Given instruction - Copy each line with the word "More" in it.

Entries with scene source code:
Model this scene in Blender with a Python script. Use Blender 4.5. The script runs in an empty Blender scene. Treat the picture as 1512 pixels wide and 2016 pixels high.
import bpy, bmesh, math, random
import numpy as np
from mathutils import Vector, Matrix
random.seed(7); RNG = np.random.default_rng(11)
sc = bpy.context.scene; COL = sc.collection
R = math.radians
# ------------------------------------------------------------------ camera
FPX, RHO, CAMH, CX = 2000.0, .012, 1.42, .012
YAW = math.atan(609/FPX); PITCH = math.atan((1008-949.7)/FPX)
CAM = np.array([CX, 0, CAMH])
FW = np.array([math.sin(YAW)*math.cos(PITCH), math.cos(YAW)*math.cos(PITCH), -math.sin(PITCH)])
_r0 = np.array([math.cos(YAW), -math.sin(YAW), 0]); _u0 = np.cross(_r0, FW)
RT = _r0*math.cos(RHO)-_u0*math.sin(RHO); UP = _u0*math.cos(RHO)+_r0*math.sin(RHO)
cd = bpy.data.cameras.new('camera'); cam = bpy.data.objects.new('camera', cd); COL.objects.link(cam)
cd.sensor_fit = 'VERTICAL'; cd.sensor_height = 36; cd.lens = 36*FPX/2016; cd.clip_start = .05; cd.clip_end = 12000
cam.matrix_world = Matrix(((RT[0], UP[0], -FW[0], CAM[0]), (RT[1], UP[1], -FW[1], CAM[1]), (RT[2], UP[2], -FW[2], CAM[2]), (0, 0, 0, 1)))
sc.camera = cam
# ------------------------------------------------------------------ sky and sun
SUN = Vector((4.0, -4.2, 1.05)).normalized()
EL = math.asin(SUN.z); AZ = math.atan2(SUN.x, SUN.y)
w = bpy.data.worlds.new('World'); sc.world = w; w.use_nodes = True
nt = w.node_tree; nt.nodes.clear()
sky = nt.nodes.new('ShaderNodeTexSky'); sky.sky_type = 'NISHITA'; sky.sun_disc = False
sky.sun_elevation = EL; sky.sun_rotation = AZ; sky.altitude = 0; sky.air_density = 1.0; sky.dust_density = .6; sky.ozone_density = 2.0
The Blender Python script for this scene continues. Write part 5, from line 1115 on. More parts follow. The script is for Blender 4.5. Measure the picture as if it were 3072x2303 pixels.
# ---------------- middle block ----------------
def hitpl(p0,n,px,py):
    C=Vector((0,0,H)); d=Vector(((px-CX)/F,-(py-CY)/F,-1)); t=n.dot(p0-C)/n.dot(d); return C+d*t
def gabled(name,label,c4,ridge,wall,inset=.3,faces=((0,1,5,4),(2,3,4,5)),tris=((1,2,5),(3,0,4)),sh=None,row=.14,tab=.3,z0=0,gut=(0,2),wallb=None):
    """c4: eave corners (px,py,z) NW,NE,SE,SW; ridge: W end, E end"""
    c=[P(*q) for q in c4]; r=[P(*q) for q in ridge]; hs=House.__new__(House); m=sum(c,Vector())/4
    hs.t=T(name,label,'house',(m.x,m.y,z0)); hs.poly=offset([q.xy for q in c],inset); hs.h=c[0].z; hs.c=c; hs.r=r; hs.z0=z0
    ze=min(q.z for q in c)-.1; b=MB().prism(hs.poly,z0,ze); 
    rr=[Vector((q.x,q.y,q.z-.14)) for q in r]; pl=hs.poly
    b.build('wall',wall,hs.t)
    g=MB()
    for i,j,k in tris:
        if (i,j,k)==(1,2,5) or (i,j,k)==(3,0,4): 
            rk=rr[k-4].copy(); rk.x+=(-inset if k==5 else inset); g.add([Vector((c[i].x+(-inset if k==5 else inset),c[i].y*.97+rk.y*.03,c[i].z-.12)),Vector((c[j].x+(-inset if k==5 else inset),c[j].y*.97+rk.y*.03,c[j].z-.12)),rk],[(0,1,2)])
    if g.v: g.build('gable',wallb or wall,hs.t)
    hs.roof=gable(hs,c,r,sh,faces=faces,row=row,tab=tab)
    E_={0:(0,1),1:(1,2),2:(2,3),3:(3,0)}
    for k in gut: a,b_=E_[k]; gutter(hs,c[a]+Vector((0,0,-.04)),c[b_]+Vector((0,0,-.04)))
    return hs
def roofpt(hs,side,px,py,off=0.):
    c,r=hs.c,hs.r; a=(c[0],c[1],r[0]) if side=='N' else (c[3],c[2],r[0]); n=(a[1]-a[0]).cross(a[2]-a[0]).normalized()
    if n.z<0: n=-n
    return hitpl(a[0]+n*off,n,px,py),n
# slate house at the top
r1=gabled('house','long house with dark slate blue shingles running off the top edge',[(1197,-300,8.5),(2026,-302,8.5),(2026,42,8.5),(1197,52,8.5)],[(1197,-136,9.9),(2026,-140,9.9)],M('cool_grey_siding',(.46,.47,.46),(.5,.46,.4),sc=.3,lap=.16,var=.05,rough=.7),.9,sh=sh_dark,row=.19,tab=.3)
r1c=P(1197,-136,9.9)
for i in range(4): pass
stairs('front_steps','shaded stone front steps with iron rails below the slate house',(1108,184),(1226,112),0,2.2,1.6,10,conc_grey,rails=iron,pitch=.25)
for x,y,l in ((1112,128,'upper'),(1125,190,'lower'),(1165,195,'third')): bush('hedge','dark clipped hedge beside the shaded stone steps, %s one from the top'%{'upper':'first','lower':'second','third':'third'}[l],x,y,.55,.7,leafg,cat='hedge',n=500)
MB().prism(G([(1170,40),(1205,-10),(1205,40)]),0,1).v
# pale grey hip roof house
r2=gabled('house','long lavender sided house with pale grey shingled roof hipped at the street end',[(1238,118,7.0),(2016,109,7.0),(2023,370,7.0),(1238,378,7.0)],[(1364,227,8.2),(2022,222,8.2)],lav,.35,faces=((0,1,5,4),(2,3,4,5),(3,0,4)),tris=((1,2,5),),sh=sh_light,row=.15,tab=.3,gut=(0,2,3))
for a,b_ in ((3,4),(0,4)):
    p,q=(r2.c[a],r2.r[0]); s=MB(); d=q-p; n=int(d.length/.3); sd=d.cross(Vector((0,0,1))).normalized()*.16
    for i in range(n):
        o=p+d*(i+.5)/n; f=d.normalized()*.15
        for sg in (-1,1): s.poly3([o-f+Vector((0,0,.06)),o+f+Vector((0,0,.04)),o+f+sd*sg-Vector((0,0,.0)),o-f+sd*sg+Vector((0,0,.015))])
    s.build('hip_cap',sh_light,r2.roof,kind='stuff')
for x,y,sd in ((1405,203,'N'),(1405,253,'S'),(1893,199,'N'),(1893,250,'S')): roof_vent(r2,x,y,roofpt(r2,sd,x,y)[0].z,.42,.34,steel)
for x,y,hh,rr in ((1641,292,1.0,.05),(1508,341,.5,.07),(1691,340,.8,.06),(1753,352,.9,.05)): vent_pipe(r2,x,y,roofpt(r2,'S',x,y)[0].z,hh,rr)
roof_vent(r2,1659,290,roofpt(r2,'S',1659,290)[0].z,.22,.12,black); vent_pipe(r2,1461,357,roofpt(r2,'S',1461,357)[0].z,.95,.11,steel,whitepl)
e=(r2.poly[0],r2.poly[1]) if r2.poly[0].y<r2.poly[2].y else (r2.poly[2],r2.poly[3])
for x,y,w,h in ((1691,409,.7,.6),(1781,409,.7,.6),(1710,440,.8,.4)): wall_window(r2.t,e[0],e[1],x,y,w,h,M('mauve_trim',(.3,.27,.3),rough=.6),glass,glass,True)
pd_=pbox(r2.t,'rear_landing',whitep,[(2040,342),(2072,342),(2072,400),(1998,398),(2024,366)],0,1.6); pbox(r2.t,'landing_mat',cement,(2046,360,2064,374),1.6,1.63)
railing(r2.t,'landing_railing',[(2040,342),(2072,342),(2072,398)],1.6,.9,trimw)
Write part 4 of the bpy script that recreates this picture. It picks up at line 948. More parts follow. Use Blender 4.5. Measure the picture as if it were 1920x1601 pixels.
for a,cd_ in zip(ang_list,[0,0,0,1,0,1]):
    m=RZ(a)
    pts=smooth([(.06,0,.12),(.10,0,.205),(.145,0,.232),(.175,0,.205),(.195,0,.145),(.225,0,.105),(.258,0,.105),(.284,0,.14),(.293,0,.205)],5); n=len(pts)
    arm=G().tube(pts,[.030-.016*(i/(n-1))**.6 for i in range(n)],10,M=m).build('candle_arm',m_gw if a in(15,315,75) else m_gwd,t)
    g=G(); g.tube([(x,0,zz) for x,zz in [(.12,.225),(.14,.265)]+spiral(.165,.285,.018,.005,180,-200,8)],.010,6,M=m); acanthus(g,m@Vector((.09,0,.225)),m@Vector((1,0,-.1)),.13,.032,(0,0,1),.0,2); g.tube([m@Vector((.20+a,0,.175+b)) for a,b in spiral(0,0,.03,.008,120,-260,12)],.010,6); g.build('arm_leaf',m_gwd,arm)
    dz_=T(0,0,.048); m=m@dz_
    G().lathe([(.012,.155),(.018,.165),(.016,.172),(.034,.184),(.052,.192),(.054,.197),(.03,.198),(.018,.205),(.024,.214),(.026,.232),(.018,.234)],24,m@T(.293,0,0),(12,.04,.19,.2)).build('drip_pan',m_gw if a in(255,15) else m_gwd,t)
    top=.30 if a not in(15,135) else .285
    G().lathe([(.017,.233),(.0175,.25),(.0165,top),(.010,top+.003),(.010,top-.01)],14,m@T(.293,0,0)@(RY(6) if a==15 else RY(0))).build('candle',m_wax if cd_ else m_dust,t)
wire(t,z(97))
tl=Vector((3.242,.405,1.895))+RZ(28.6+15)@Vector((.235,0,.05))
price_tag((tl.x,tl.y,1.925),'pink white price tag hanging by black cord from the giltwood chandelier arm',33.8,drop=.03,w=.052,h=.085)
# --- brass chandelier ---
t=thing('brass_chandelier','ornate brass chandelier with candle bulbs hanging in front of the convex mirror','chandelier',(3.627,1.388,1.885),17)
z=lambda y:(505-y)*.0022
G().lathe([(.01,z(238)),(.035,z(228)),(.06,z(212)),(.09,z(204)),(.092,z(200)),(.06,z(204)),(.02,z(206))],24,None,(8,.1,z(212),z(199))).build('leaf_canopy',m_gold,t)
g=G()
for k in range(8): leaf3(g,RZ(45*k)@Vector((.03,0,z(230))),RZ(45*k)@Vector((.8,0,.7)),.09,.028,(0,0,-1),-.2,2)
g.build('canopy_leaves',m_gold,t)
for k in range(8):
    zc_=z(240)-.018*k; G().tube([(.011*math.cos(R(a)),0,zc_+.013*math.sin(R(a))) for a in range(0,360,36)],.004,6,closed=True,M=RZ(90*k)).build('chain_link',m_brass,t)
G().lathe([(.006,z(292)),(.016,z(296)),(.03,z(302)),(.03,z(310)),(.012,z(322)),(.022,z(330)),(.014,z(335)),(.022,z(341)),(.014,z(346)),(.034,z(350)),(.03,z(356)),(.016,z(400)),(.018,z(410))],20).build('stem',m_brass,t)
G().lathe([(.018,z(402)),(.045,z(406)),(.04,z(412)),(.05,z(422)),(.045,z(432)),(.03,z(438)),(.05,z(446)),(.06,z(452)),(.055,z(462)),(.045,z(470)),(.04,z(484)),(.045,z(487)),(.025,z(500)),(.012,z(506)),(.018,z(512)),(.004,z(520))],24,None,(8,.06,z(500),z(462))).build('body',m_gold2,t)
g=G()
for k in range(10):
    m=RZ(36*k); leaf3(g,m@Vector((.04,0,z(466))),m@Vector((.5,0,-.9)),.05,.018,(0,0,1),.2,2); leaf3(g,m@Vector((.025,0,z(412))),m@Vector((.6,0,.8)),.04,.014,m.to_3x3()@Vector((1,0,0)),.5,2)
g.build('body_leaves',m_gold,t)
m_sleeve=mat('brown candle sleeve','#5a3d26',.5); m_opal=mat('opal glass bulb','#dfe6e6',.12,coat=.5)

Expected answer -
The Blender Python script for this scene continues. Write part 5, from line 1115 on. More parts follow. The script is for Blender 4.5. Measure the picture as if it were 3072x2303 pixels.
Write part 4 of the bpy script that recreates this picture. It picks up at line 948. More parts follow. Use Blender 4.5. Measure the picture as if it were 1920x1601 pixels.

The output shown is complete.